Procedural Victory in Illinois U.S. House Ballot Access Case

On April 26, U.S. District Court Judge Sue Myerscough denied the motion of the state of Illinois to dismiss the ballot access case that concerns the 5% petition requirement for independent candidates for U.S. House. The case is Gill v Scholz, c.d., 3:16cv-03221.

The case had been filed in 2016 after independent U.S. House candidate David Gill was kept off the ballot. Judge Myerscough put him on the ballot, believing that the 5% petition requirement, as shown by the historical record, is too difficult. The Seventh Circuit removed Gill from the ballot a few weeks later, but did not write anything about the constitutional issue. The state then went back to Judge Myerscough and said the 7th circuit action proves that the law is constitutional. Judge Myerscough wrote on April 26, “Defendants’ Motion to Dismiss is Denied. This Court previously found that Plaintiffs had established a sufficient likelihood of success on the merits to warrant a preliminary injunction. Although the 7th Circuit stayed enforcement of this Court’s preliminary injunction, the Seventh Circuit did not rule on the merits and ultimately dismissed the appeal as moot after the election. The Seventh Circuit did not vacate this Court’s preliminary injunction order despite Defendants’ request that the court do so.
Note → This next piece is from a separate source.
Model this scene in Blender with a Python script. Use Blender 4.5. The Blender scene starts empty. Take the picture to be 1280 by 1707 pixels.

Defendants shall file an answer on or before May 10, 2017.”


Comments

Procedural Victory in Illinois U.S. House Ballot Access Case — 1 Comment

  1. Could a state prohibited a newspaper from publishing until it had five percent of the population signed up as subscribers?
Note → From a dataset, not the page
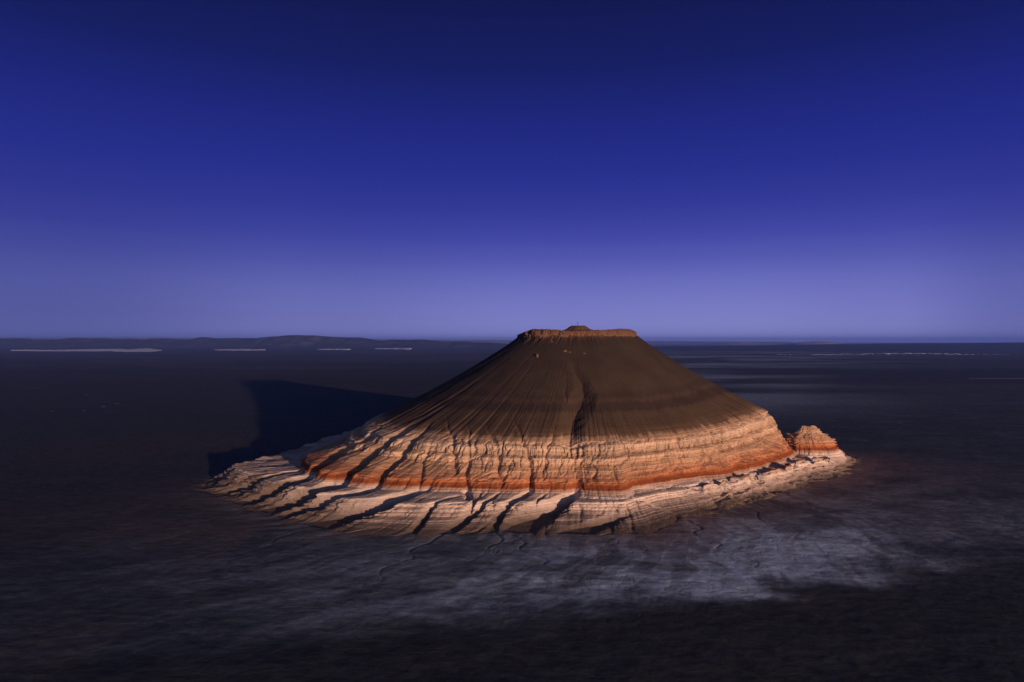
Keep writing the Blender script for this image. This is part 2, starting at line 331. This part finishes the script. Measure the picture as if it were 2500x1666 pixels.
for k in range(1, len(LEVELS)): TL += list(k-1+(np.arange(LEVELS[k][1])+1)/LEVELS[k][1])
TL = np.array(TL)
thw = np.where(TH > PI, TH-2*PI, TH)
rho, zz = base_surface(thw, TL)
TT = np.broadcast_to(thw[None, :], rho.shape); LL = np.broadcast_to(TL[:, None], rho.shape)
X, Y, Z, ST, U = erode(TT, rho, zz, LL)
CLAY_DIM = .9*sstep(-60, -230, X+25*fbm(X/30, Y/30, 3, 701))*sstep(17, 13, ST)*(.8+.5*fbm(X/12, Y/12, 3, 703))  # left apron browner, and darkened in colour for the dimmer light there
CLAY_DIM = np.clip(np.maximum(CLAY_DIM, .40*sstep(7, 3, ST)+.5*sstep(3, .6, ST)), 0, 1)
mesa = tag(empty('mesa', (CX, CY, 0)), 'broad dark-brown flat-topped mesa ringed by orange and white banded cliffs, alone on the plain', 'mesa')
def part(name, l0, l1):
    i0 = int(np.searchsorted(TL, l0-1e-6)); i1 = int(np.searchsorted(TL, l1-1e-6))+1
    P = np.stack([X[i0:i1]-CX, Y[i0:i1]-CY, Z[i0:i1]], -1)
    return grid_mesh(name, P, {'strat': ST[i0:i1], 'ang': U[i0:i1], 'clay_dim': CLAY_DIM[i0:i1]}, rock, mesa, wrap=True)
part('chalk_apron', 0, 7); part('orange_ledge', 7, 9); part('banded_cliff', 9, 17); part('dark_slope', 17, 18)
# caprock: a broken cliff ring with an uneven flat top
nt_ = 1500
tc_ = np.linspace(-PI, PI, nt_+1)[:-1]
lv = np.concatenate([np.linspace(0, 1, 30), 1+np.linspace(0, 1, 40)[1:]])
TT2, L2 = np.meshgrid(tc_, lv)
r0 = cap_r(TT2); u2 = TT2*75
zc = 154.2+9.2*np.clip(L2, 0, 1)
rr = r0+.9-1.3*np.abs(np.clip(L2, 0, 1)-.55)
rr = np.where(L2 > 1, (r0+.2)*np.clip(2-L2, .004, 1), rr)
wl = (L2 <= 1)
jag = 2.6*fbm(u2/11, zc/30, 4, 101)+1.2*fbm(u2/3, zc/4, 4, 103)-.9*groove(u2/6+.5*fbm(u2/5, zc/5, 2, 106), zc/7, 105, 3)+1.1*(vnoise(zc*.9, u2/60, 107)-.5)
edge = np.clip((2-L2)*6-5, 0, 1)
rr = rr+jag*np.where(wl, 1, edge)
xc = rr*np.sin(TT2); yc = -rr*np.cos(TT2)
zc = np.where(L2 > 0, zc+(np.interp(xc-2, [-80, -72, -60, -35, -15, 10, 30, 48, 60, 70, 78], [157, 160, 164, 163, 161.6, 161.8, 163, 164.2, 163.5, 160.2, 157.5])-163.4)*np.clip(L2, 0, 1), zc)
top = 1.3*fbm(xc/15+3.1, yc/22, 3, 111)+.5*fbm(xc/5, yc/5, 3, 113)
zc = zc+top*np.clip(L2-.25, 0, 1)*.95*np.clip(L2, 0, 1)+.3
zc = np.where(L2 < .02, zc-3, zc)
capm = grid_mesh('caprock', np.stack([xc-2.0, yc, zc], -1), {'strat': np.minimum(zc, 163.2), 'ang': u2}, rock, mesa, wrap=True)
# small paler ledges that break through the dark slope
ix = np.abs(thw) < 1.2
for px_, pz_, sz, sy in ((61, 138, 2.6, 1.3), (29, 132, 1.4, 3.4), (83, 135.5, 1.9, .8), (47, 148.5, 2.0, .8), (66, 137, 1.6, .8)):
    k0 = int(np.searchsorted(TL, 17.0)); dd = np.hypot(X[k0:][:, ix]-px_, Z[k0:][:, ix]-pz_); q = np.unravel_index(np.argmin(dd), dd.shape)
    qx, qy, qz = X[k0:][:, ix][q], Y[k0:][:, ix][q], Z[k0:][:, ix][q]
    a_, l_ = np.meshgrid(np.linspace(-PI, PI, 41)[:-1], np.linspace(-.5*PI, .5*PI, 20))
    r_ = 1+.5*fbm(a_*2+px_, l_*3, 4, 151)
    grid_mesh('rock_outcrop', np.stack([qx-CX+sz*r_*np.cos(l_)*np.sin(a_), qy-CY-sz*.6*r_*np.cos(l_)*np.cos(a_), qz+sy*r_*np.sin(l_)], -1), {'strat': 156.5+1.2*l_, 'ang': a_*3}, rock, mesa, wrap=True)
# low mound on the summit
nn = 220; pm = np.linspace(-PI, PI, nn+1)[:-1]; lm = np.linspace(0, 1, 36)
TM, LM = np.meshgrid(pm, lm)
rm = np.interp(LM, [0, .4, .78, .86, 1], [24, 14, 8.2, 6.8, .05]); zm = np.interp(LM, [0, .4, .74, .82, 1], [161.0, 164.4, 168.3, 169.2, 169.3])
rm = rm*(1+.09*fbm(TM*3, LM*3, 3, 121)); zm = zm-.4*groove(TM*7, LM*1.5, 123, 2)*(LM < .8)
xm = rm*np.sin(TM)*1.15; ym = -rm*np.cos(TM)
grid_mesh('summit_mound', np.stack([xm-1, ym-14, zm+.2], -1), {'strat': np.minimum(zm-1.5, 168), 'ang': TM*20}, rock, mesa, wrap=True)

# ---------------------------------------------------------------- the small butte off the right end
def butte():
    root = empty('butte', (352, 826, 12))
    tag(root, 'small jagged tan butte on an orange band, standing off the right end of the mesa', 'butte')
    ph = np.linspace(-PI, PI, 701)[:-1]; lv = np.linspace(0, 1, 190)
    A, L = np.meshgrid(ph, lv)
    kn = [0, .10, .14, .24, .34, .44, .48, .60, .64, .70, .84, .92, 1]
    zlev = np.interp(L, kn, [10, 16, 18.5, 24.0, 29, 33.5, 34.5, 39.5, 40.3, 41.5, 46.5, 49.5, 50.3])
    xr = np.interp(L, kn, [52, 46, 44, 41, 38.5, 36.5, 32, 29.5, 27, 22.5, 19.5, 15.5, 6]); xl = np.interp(L, kn, [-28, -22, -21, -20.5, -20, -19, -18.6, -17, -15, -6, -4, -2.5, 5.9])
    ax = (xr-xl)/2; cx = (xr+xl)/2; ay = np.interp(L, kn, [28, 22, 20, 17.5, 15, 13, 12, 10, 8.5, 7, 5.5, 4, .04])
    u = A*34
    g1 = groove(u/9, L*2.5, 131, 2.2); g2 = groove(u/3, L*5, 133, 2)
    led = vnoise(zlev*.9, u/80, 135)-.5
    k = 1+.11*fbm(A*2.6+5, L*2.5, 3, 137)
    q = zlev/3.3; k = k+.10*(sstep(.55, .95, q-np.floor(q))-.5)*(L > .2)
    sh = np.clip(1-L, 0.05, 1)**.3
    rx = ax*k+(2.0*led-2.0*g1-1.0*g2)*sh*.8; ry = ay*k+(2.0*led-2.0*g1-1.0*g2)*sh*.8
    x = cx+rx*np.sin(A); y = -ry*np.cos(A)
    z = zlev-2.0*np.clip((zlev-30)/20, 0, 1)-.8+1.3*fbm(x/6, y/6, 2, 139)*np.clip(L*2-.5, 0, 1)-1.8*g1*(L > .3)
    z = z-4.5*np.exp(-((x+12.5)/2.6)**2)*np.clip((zlev-33)/8, 0, 1)-1.0*np.exp(-((x-25)/3.0)**2)*np.clip((zlev-34)/6, 0, 1)
    i = 47
    pr = lambda n, a, b: grid_mesh(n, np.stack([x[a:b], y[a:b], z[a:b]-12], -1), {'strat': (zlev*1.0)[a:b]+(z-zlev)[a:b], 'ang': u[a:b]}, rock, root, wrap=True)
    pr('orange_base', 0, i+1); pr('banded_crag', i, 190)
butte()

# ---------------------------------------------------------------- ground
def ground_height(x, y):
    d = np.hypot(x, y); rel = np.clip(1-d/9000, 0, 1)
    z = 1.6*fbm(x/260, y/260, 4, 201)*rel+.42*fbm(x/34, y/34, 4, 203)*np.clip(1-d/4000, 0, 1)
    z += .16*fbm(x/7, y/7, 3, 205)*np.clip(1-d/1500, 0, 1)
    z += 6*fbm(x/2600, y/2600, 3, 207)*sstep(1500, 5000, d)
    th = np.arctan2(x-CX, -(y-CY)); r = np.hypot(x-CX, y-CY); rb = C(BASE, th)
    o = r-rb
    near = np.exp(-np.clip(o, 0, None)/70)
    z = z*(1-.85*near)-.5+.9*near
    u = th*300
    fan = np.exp(-np.clip(o, 0, None)/110)*sstep(-5, 10, o)
    z -= fan*(.30*groove(u/30+1.2*fbm(x/35, y/35, 3, 211), o/120, 213, 14)+.10*groove(u/13+.8*fbm(x/15, y/15, 3, 212), o/60, 215, 10))
    z = np.where(o < -12, np.minimum(z, -3.0)*1.0, z)
    return z, o, th
CHAN = [[(1,528),(9,508),(5,492),(24,470),(21,455),(42,436),(40,424)], [(-54,527),(-60,508),(-73,490),(-70,470),(-86,450),(-80,430),(-96,412)],
    [(146,572),(151,548),(141,530),(153,508),(149,490),(166,466),(160,450)], [(-14,532),(-8,512),(-17,494),(-10,478)], [(200,618),(214,596),(208,574),(226,548)], [(-168,536),(-180,515),(-176,500),(-196,478)]]
def channels(x, y):
    g = np.zeros_like(x); b = (x > -240) & (x < 270) & (y > 395) & (y < 640)
    if not b.any(): return g
    X = x[b]+2.5*fbm(x[b]/14, y[b]/14, 4, 221); Y = y[b]+3*fbm(x[b]/14, y[b]/14, 4, 223); m = np.zeros_like(X)
    for P in CHAN:
        P = smooth_line(P, 4); n = len(P)-1
        for i in range(n):
            a, c = P[i], P[i+1]; v = c-a; t = np.clip(((X-a[0])*v[0]+(Y-a[1])*v[1])/(v@v), 0, 1)
            d = np.hypot(X-a[0]-t*v[0], Y-a[1]-t*v[1]); m = np.maximum(m, np.clip(1-d/1.9, 0, 1)*(1-.8*i/n))
    g[b] = m; return g
ang = np.concatenate([np.linspace(-.80, .80, 1500), np.linspace(.80, 2*PI-.80, 160)[1:-1]])
inv = np.linspace(1/60.0, 1/2500.0, 700); rings = np.concatenate([[.5, 30], 1/inv, 2500*(30.0**np.linspace(0, 1, 200))[1:]])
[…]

    When a candidate declares for elective office he is publishing to notify voters they they can vote for him when they, in turn, publish their choices on the ballot with a presumption those votes will be honestly counted.
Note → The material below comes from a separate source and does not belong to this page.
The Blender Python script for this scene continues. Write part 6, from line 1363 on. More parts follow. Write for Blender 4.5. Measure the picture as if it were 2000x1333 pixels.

    By the freedom of the press in the the First Amendment and the 14th Amendment extension of the Bill of Rights to the states, how can the state censor the publishing of candidacy and voters publishing their votes on the ballot with quotas for a “modicum of support” historically or prospectively, taxes (filing fees) or “winnowing” through mandatory primary elections or “top-two only” general elections that censor freedom of the press? Where does that exemption from the First Amendment for the states appear in the Constitution?

    It doesn’t, of course, except devious legislative fictions upheld by courts charged to enforce the Bill of Rights.